Now, there could be other variables that are affecting this increase; one being that a kid would be expected do better in a sequential year of schooling, after more experience. However, the mean increase classes from year to year (excluding History classes) is only a .05 increase in GPA. So, there may be a slight increase in GPA from year to year, but certainly not enough to explain such an increase when moving up a level. In fact, with a sample of this size, there is a significant chance that the difference between grades from year to year could average out to about zero, which would be as expected and only further highlight to be grade inflation in Honors classes.

So, why exclude History classes? History seems to be the worst offender of grade inflation from year to year, from level to level. Every time a student moved up a level in History in this sample, they saw an increase or no change in their GPA. Also, the mean increase in grade from year to year for History classes in the sample is .35, a whole .3 higher increase in GPA than the mean increase for year to year changes for the grades in Science, Math, and English in this sample. The probability of that occurring assuming that there was actually no evidence of any grade inflation? .00021%.

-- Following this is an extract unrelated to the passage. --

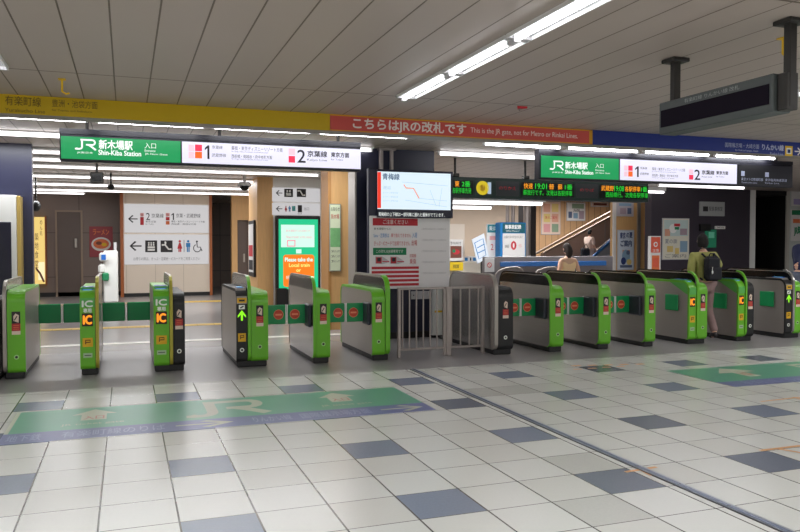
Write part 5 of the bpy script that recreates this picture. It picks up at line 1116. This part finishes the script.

Another proposed explanation for the results is that students in Honors classes benefit from the smart kids around them. Does that explain the abnormal increase in GPA from CP1 to Honors? Possibly, but there is no osmosis-like-transfer of brainpower — because if it were true, wouldn’t every kid that joined an Honors class be inherently smarter or receive a better grade? Sooner or later, an influx of CP1 students into Honors classes would have the opposite effect.

One argument that has been offered by many students is summed up this way:  Although there is generally little difference in the curriculum between CP1 and Honors, the CP1 students receive a lower GPA for completing the same work at a slightly slower pace.

According to the Student-Parent handbook, it states Honors classes as having “rigorous academic expectations and  the challenging pace” while CP1 classes are described for students “who have done above average work in classes at a similar level.” So what’s the real difference? What are CP1 kids doing that result in a loss of .5 points to their GPA? Other than not taking the Honors class, of course.

Whatever the reason, this problem needs to be fixed. Colleges will continue to receive inaccurate GPA readings from kids from all levels, which gives a clear disadvantage to the CP1 kid who does not benefit from the grade inflation of any Honors class. The leveled classes need to be just that: leveled, but also fair.

The Professional Learning Communities in the school are designed to help this type of problem; however, there seems to be too much focus on horizontal integration rather than vertical integration. Honors classes from year to year are aligning their curriculums  out as the freshman, sophomore, junior, and senior teachers from the same level iron out a common curriculum while the vertical integration of different leveled classes is pushed off to the side.